Live Gallery: Moktar Brings Club Heat and Cultural Firepower to Carriageworks 14.06.2025


Moktar
Images Deb Pelser

Carriageworks—Sydney’s industrial cathedral of culture—is buzzing. Inside its cavernous halls, the energy is already electric. Vivid Sydney has turned the city into a neon dreamscape, but tonight it’s not the lights pulling focus—it’s the sound. And that sound belongs to Moktar.

As the crowd shuffles in under the vast steel beams and faded brick archways of the old Eveleigh railyards, the atmosphere is thick with low-end rumble and possibility. Moktar, the Egyptian-Australian producer making seismic waves in global club culture, is about to take the stage—and no one here is standing still.

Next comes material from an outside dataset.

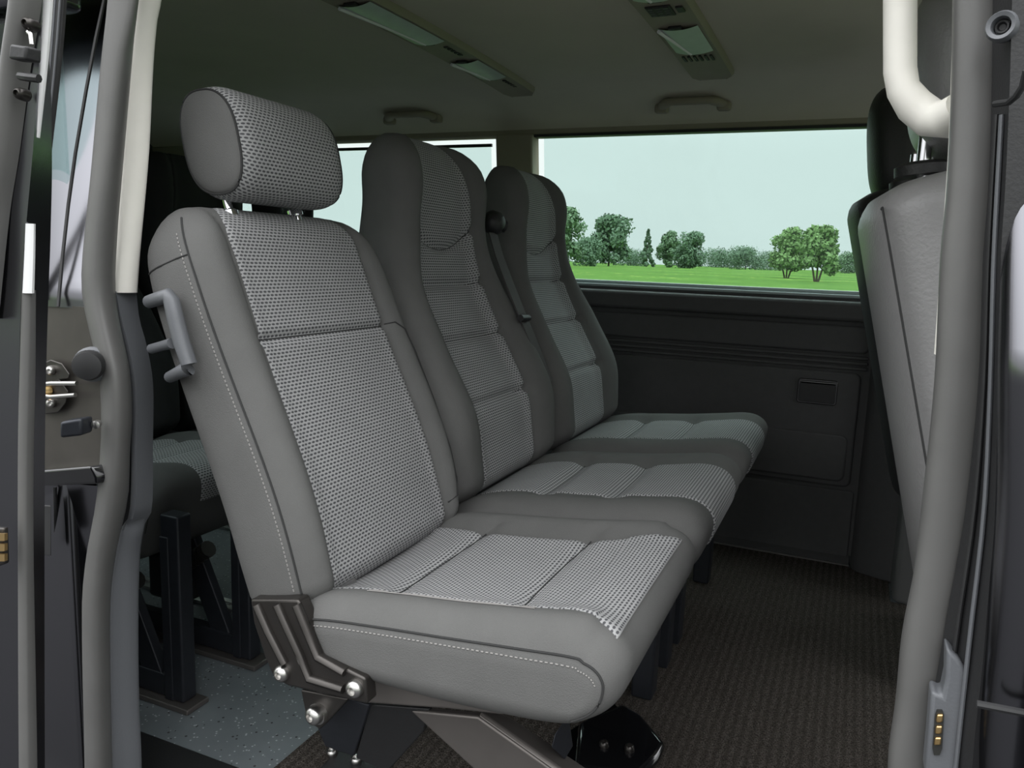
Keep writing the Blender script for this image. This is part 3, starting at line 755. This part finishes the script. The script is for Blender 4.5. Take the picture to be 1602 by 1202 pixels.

Opening tonight is Tash LC, a genre-blurring DJ, broadcaster and selector whose sets fuse the rhythms of the underground with the pulse of contemporary club culture.

Moktar’s music is a hypnotic fusion of techno, UK club rhythms, and traditional Arabic instrumentation. Growing up in the post-Cronulla riot haze of Sydney’s Shire, Moktar turned pain into propulsion, transforming cultural pride into dancefloor revolution. Tonight, the bass kicks like a heartbeat, and every oud sample cuts through the fog like a memory resurfaced.

The venue—equal parts heritage site and sonic forge—is the perfect host for this cultural alchemy. Carriageworks, built on Gadigal land, becomes the container for something ancient yet immediate, a club night that feels like both protest and celebration.

As the first drops of his set cascade through the speakers, the crowd moves as one, caught in the crossfire of tradition and futurism. And tonight, under Vivid’s glow, that world feels gloriously limitless.